12. Nazareth was a caravan way station and crossroads of travel and largely gentile in population; at the same time it was widely known as a center of liberal interpretation, of Jewish traditional law ...And these conditions gave rise to the common saying in Jerusalem, "Can any good thing come out of Nazareth?"
13. Jesus received his moral training and spiritual culture chiefly in his own home. He secured much of his intellectual and theological education from the chazan. But his real education‑that equipment of mind and heart for the actual test of grappling with the difficult problems of life‑he obtained by mingling with his fellow men... Throughout his years at the synagogue he was a brilliant student, possessing a great advantage since he was conversant with three languages.
14. When entering school at seven years ...it was customary for the pupils to choose their "birthday text ..The text which Jesus chose was from the Prophet Isaiah: "The spirit of the Lord God is upon me, for the Lord has anointed me; he has sent me to bring good news to the meek, to bind up the brokenhearted, to proclaim liberty to the captives, and to set the spiritual prisoners free."
15. Although Jesus was not an unusual student, he was a diligent pupil and belonged to the more progressive third of his class, doing his work so well that he was excused from attendance one week out of each month. This week he usually spent either with his fisherman uncle on the shores of the Sea of Galilee near Magdala or on the farm of another uncle (his mother's brother) five miles south of Nazareth.
16. This year Jesus made arrangements to exchange dairy products for lessons on the harp. He had an unusual liking for everything musical... While Jesus continued to make enviable progress at school, all did not run smoothly for either parents or teachers. He persisted in asking many embarrassing questions concerning both science and religion particularly regarding geography and astronomy... His third brother, Simon, was born Friday evening, April 14, of this year, A.D. 2.
17. In February, Nahor, one of the teachers in a Jerusalem academy of the rabbis, came to Nazareth to observe Jesus ... he... advised Joseph and Mary to allow him to take Jesus back with him to Jerusalem, where he could have the advantages of education and training at the center of Jewish culture. Mary was half persuaded to consent; she was convinced her eldest son was to become the Messiah, the Jewish deliverer; Joseph hesitated. ..Because of this difference of opinion between Joseph and Mary, Nahor requested permission to lay the whole matter before Jesus. Jesus listened attentively, talked with Joseph, Mary, and a neighbor, Jacob the stone mason... and then, two days later, reported that... he had finally decided to "talk with my Father who is in heaven"; and while he was not perfectly sure about the answer, he rather felt he should. remain at home "with my father and mother," adding, "they who love me so much should be able to do more for me and guide me more safely than strangers who can only view my body and observe my mind but can hardly truly know me."
Discussion Questions
1. Had Jesus grown up in Alexandria, would his life been more effective?
2. How does our parental training compare with that of Jewish parents of Jesus' day?
3. What do you think of a grade school boy being fluent in three languages?
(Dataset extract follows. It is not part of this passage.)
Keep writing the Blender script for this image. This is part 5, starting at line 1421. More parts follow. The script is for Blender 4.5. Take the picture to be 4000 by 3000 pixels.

Should we be teaching children more than one language?
4. If guardian seraphim are limited in their ability to perform physical tasks, what is their service in our lives?
5. Do you think Jesus' decision to stay in Nazareth was the result of divine guidance or human wisdom?
6. Is there an ideal way to teach children to pray?
7. How do you think Jesus' life would have changed if he had been educated in Jerusalem?